Sunday, June 03, 2007

Backpeddling

I finally reached the end of The Pesthouse - a pretty good read, but I'm not too sure on the ending, a very definite "return with the elixir" so to speak, but why does it feel like a cop out? As if the author has run out of ideas - an optionlock device with no right answer. So, the entire point of the story is to get to the East coast of America and catch a ship to Europe, but for it to be an impossible accomplishment. What do our hero and heroine do?

!SPOILER ALERT!

Tehy trun bcak and haed for hmoe.

!END SPOILER ALERT!

Anyway, I wanted to talk about the use of backpeddling in chapters. We open the second to last chapter with direct narration on where the heroes are at present: their arrival at the river; and four paragraphs on how they attempt to cross said river... not important, stick with me... because, for the next five pages we backpeddle to their journey reaching the river.

Rather than open the chapter with the journey, Crace returns to it having set up a not ideal situation:
... the last remains of the log boardwalk that had led up from the gravel landing beach through levees of sediment and saved the ferry passengers from a drenching, first-foot contact with the east.

Margaret and Franklin's journey from the coast had been slower but more comfortable than either of them had the right to hope. It had seemed as natural and inevitable as swimming upstream for a salmon...
Why?

Simple answer really. Crace has chosen to open with the most interesting, most pertinent points. The reader is interested with exactly how the heroes will cross the river when the bridge is gone, and they have a baby in tow. But it is also fairly important to show us moments from the journey (even though very little happens there) because the reader needs to continue to see the relationship develop between the two. So, as seen above, Crace does this simply by completing his thought on where they are and then moving back.

As Solvejg always says to me: "You've got to learn to look at things either close up or far away, but not by jumping between them." Crace makes this step backwards, and focuses, he doesn't then flit back and forth so that we end up in a flashback sequence.

Wait! There's more... from the New Master of Horror (as he was once labelled)... Clive Barker. In his Books of Blood, the first tale therein (not of the creation of the Book itself) The Midnight Meat Train, Barker opens with the protagonist, then the city, the the horrific murders that have taken place, before backpeddling to the first:

... The meat-packaging plants on the water-front were being watched, the slaughter-houses scoured for clues. A swift arrest was promised, though none was made.

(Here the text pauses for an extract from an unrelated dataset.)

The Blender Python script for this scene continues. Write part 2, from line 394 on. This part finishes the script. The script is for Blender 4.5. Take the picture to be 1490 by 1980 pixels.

This recent trio of corpses was not the first to be discovered in such a state; the very day that Kaufman had arrived a story had broken in The Times that was still the talk of every morbid secretary in the office.

The story went that a German visitor, lost in the subway system late at night, had come across a body in a train...


And the manner in which this backpeddling occurs develops a kind of tell that works as no tell usually does. In the case of Midnight Meat Train we are given a dissection of how the body was found, clothes tidied into bags, body hung upside down, drained of blood, etc, which isn't really a show by any standard is it? (Answers on a postcard), but it uses the set up to allow exposition, because we know it won't last long and we'll return to normal viewing shortly.

Now, that is an interesting use, isn't it? How did our characters get to here? How did that body die and come to be hung upside down to drain, like beef slit gullet to groin? Well, here's how, but let's not dwell, we have a story to tell!

Of course Crace's works because it develops the relationship. Barker's works because it is something really disgusting - lots of visual imagery.